Déchéance de nationalité : vers une égalisation pour tous ?

par Lucchesi Jacques
mardi 12 janvier 2016

C'est la question brûlante depuis un mois et tous les politiques s'y enlisent, à commencer par le président de la république qui l'a initiée. Certains voudraient la retirer, d'autres l'étendre. Mais il y a peut-être une alternative tout aussi efficace...

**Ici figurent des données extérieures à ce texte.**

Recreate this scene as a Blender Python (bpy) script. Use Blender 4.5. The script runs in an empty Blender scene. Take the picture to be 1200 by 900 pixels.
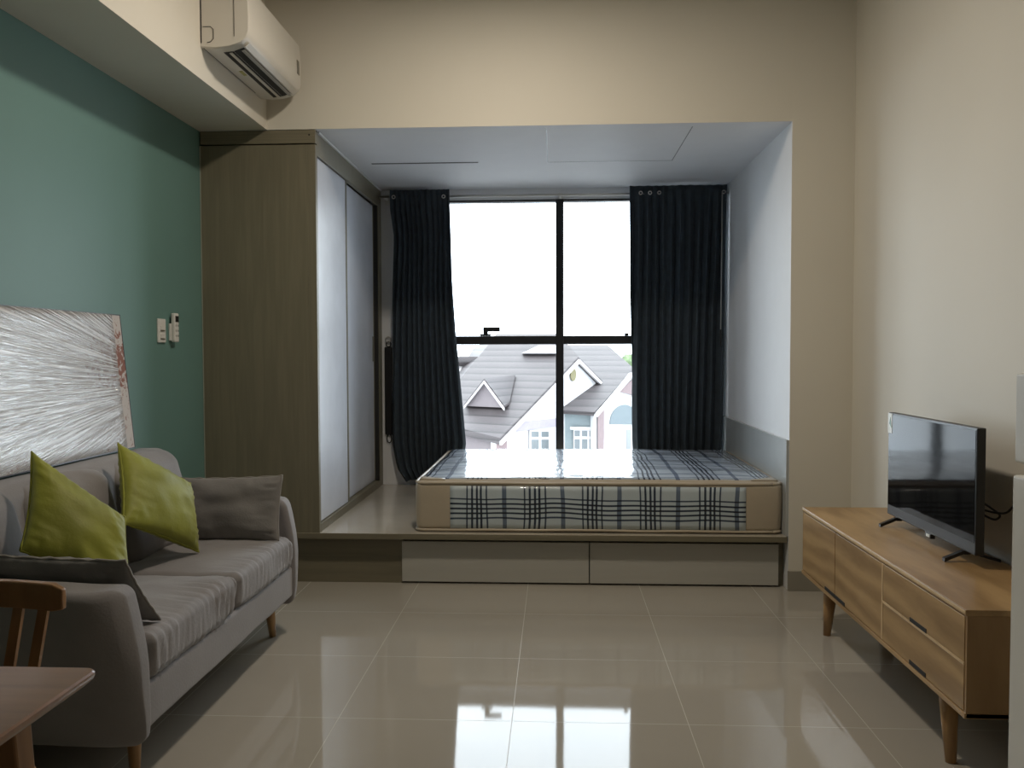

La question de la déchéance de nationalité n’en finit pas d’enflammer l’opinion publique et de diviser le Parti Socialiste depuis un mois. A tel point que François Hollande doit maintenant regretter de l’avoir mise au débat, même si les attentats de novembre dernier appelaient forcément une réaction plus martiale qu’à l’accoutumé. Cependant, une nouvelle palinodie serait négative pour son image de marque, surtout après le regain de popularité que lui a valu justement la fermeté de ses annonces face au terrorisme islamiste. Le problème est à présent plus politique qu’humaniste : comment ne pas froisser les quatre millions de bi-nationaux qui vivent dans notre pays et qui sont autant d’électeurs potentiels ? D’autre part, il lui faut aussi songer à ses alliés naturels dans le camp de gauche, et nombreux sont ceux qui sont hostiles à ce projet de loi jugé trop droitiste. Il y a enfin cette majorité – de moins en moins silencieuse - constituée par le reste du peuple français et qui est, elle, plutôt favorable à cette mesure drastique, dût-elle n’avoir qu’une efficacité symbolique. Oui, cela fait beaucoup de pressions pour un seul homme, fut-il président de la république.

Aussi, quelques-uns dans son entourage (Bruno Le Roux, Jean-Christophe Cambadélis) ont-ils cru trouver une alternative honorable en lui soufflant, la semaine dernière, d’étendre à tous les Français cette litigieuse mesure. Ainsi tout le monde serait ramené à égalité ; qu’ils possèdent ou non une double nationalité, les auteurs d’actes terroristes (et surtout leurs fournisseurs) pourraient perdre, s’ils étaient jugés et reconnus coupables, la qualité de citoyen français. Seulement dans ce cas, ce serait au droit international qu’on se heurterait, lequel prévoit « que tout individu a droit à une nationalité » (article 15 de la Déclaration Universelle des Droits de l’Homme). Mais passons outre et imaginons un instant que cette loi sur la déchéance de nationalité pour tous soit votée. Que verrait-on sur notre territoire ? L’ouverture au moins d’un camp de transit pour y loger nos indésirables en attendant qu’un pays, dans le monde, veuille bien leur octroyer une nouvelle nationalité. Un Guantanamo à la française ouvert par un gouvernement de gauche : sans doute le comble de l’ironie politique ! Quelle contre-publicité ce serait pour un pays qui s’est souvent targué d’être celui des droits de l’homme ! On voit surtout quelle menace pourrait résulter d’un tel marchandage. Car, évidemment, il n’y aurait guère que des pays suspects d’agissements anti-français pour accueillir nos brebis galeuses. Afin de les remettre au plus vite dans le circuit du terrorisme et de la lutte armée…

Il y a pourtant une issue à ce casse-tête juridique et c’est encore la plus simple : revenir, et s’en tenir, à la loi sur l’indignité nationale - laquelle est assortie d’une privation momentanée ou définitive des droits civiques. Elle existe depuis longtemps dans notre Code Civil et permettrait de faire l’économie d’une aventureuse modification de la Constitution. Au lendemain de la Libération, le nouveau pouvoir issu de la Résistance ne se priva pas de l’appliquer, à titre exceptionnel, à bien des collaborateurs – ou supposés tels : soit environ 100 000 personnes qui, d’ailleurs, furent amnistiées en 1951. Voilà qui aurait de quoi redonner un sens nouveau à des notions comme « trahison » et « intelligence avec l’ennemi ». D’autant que cette loi ne serait pas, dans ces cas précis, postérieure (et donc litigieuse) aux actes commis.